Original Research - Special Collection: Practical Theology

Communicating hope with one breath

Stephen D. Edwards
HTS Teologiese Studies / Theological Studies | Vol 67, No 2 | a901 | DOI: https://doi.org/10.4102/hts.v67i2.901 | © 2011 Stephen D. Edwards | This work is licensed under CC Attribution 4.0
Submitted: 25 June 2010 | Published: 07 March 2011

About the author(s)

Stephen D. Edwards, Department of Psychology, University of Zululand, South Africa


The central thesis of this article was that the phenomenon of hope involves states and stages of consciousness development, which can be enhanced through breath control, meditation, prayer and related practices that have formed the essence of various spiritual healing traditions for millennia. In particular, it was argued that breath control can provide a vital foundation for consciousness transformation and the development of hope. Whilst breath control alone may lead to a state of pure, transcendent and/or cosmic consciousness, the practical theological implications are that its effect of enhancing states and stages of consciousness may be anchored and amplified.
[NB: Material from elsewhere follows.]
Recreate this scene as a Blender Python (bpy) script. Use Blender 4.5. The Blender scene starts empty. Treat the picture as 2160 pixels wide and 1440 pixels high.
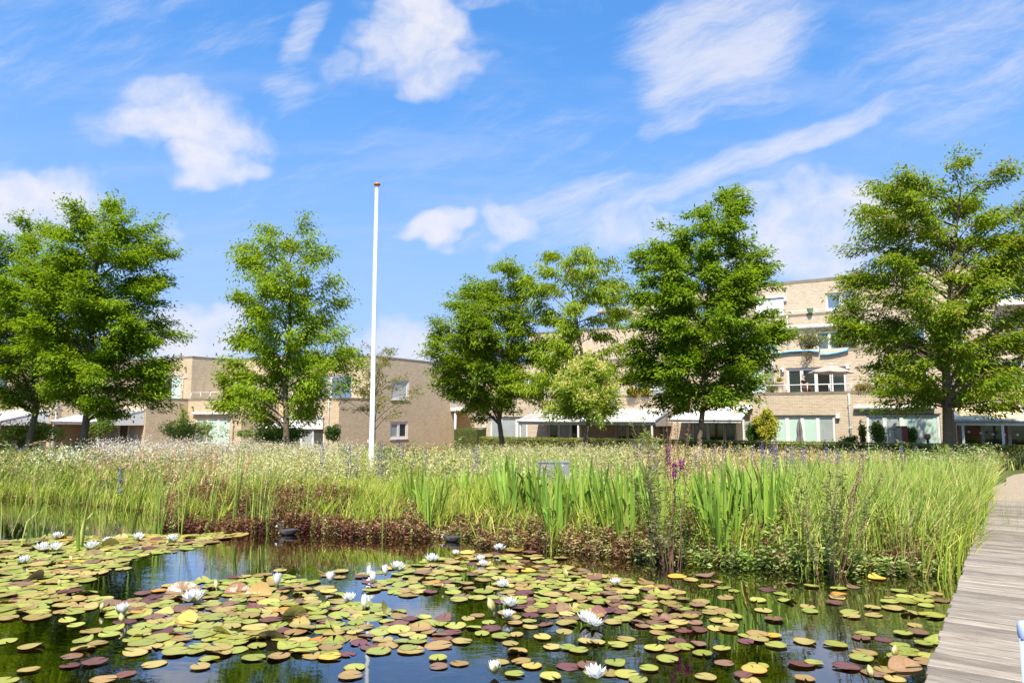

This process can take place through further contemplative and intercessory meditation, prayer and related behaviour and will differ between people, groups, contexts, religious and/or spiritual traditions. A particular method of breath control called One Breath, which is associated with pure consciousness and the experience of hope was described. Such an experience typically leads to further spiritual practice, healing and transformation. It was concluded that such ongoing spiritual practice is crucial for improving consciousness development, healing and hope for individuals, societies, planet Earth and the cosmos.